There is no indication of data loss or configuration issues. The impact is limited to a short service unavailability during the restart.
If this timing race recurs frequently, we can consider small OS-level adjustments to the restart timing to eliminate the bind conflict, but no change to the Gateway configuration is required at this time.
Regards,
Michel Audi
I would not say the impact is limited to a short service unavailability. The service ended in a stopped state and did not recover automatically. I had to log in and manually start the service.
Hello
The log suggests that the Gateway did not shut itself down in a timely fashion, and was forced to terminate its runtime in an ungraceful way. It seems likely this caused one of the listeners to linger at the system level, such that when the service started back up it could not bind the port again.
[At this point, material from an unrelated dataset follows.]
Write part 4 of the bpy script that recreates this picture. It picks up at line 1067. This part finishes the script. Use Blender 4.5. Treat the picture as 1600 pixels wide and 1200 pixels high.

It's definitely an issue, but it seems to be something like a race condition. Maybe it will never happen again, or maybe it will happen every time. Normally we'd expect systemd to restart the failed service, but since needrestart is triggering the process death via systemd that won't happen:
When the death of the process is a result of systemd operation (e.g. service stop or restart), the service will not be restarted.
So, what we need to do on our side is:
I'm discussing both of these issues with my colleagues on the Gateway team.
In the meantime, to prevent this happening again, I'd recommend excluding the Gateway service from the services that needrestart is allowed to reboot. I know there's an exclusion list at /etc/needrestart/needrestart.conf which you should be able to modify appropriately. I've not done that before, and I can't find any canonical documentation; but I know you need to look for the $nrconf{override_rc} setting.
Please, let me know if something isn't clear or you have further questions
Kind regards,
Richard Markievicz
Hello,
I was not able to troubleshot the "lingering tasks" issue, but we had many bug fixes over time, so it’s possible the problem is already solved on a newer version of the Devolutions Gateway. However, If you are able to reproduce the issue, please let us know the version you reproduce it, and if known, how to reproduce it.
On the other hand, a limited retrial logic in case of listener binding problems was implemented, and will be part of the next release (2025.3.2).
The expectation is that even if the service experiences a lingering task problem, or any other race condition when restarting the service, this should solve the main problem of the service not being restarted successfully.
Let us know if you have any further questions, or more information about the lingering tasks issue.
Kind regards,
Benoit Cortier
Thanks for the response, the suggestion to add the service to the ignore list of needrestart is a sound one. I'll do this for 1 of our gateways to see if this problem ever occurs again on the other one.
Shortly after starting this thread I have updated my gateways to the latest version. I had missed the new releases. I enabled notifications for the announcement section of the gateway forum, but the latest releases were not announced there. I've set up anouncements for releases on github now.
Thanks for the continuous improvement on the product!
Hi,
Keeping you updated: the latest release of the Devolutions Gateway implements a retrial logic so that it will not terminate itself on transient errors unless the failure persists for too long.
We are still investigating the issue about the lingering tasks, but at least you’re not going to get an surprising shutdown like previously.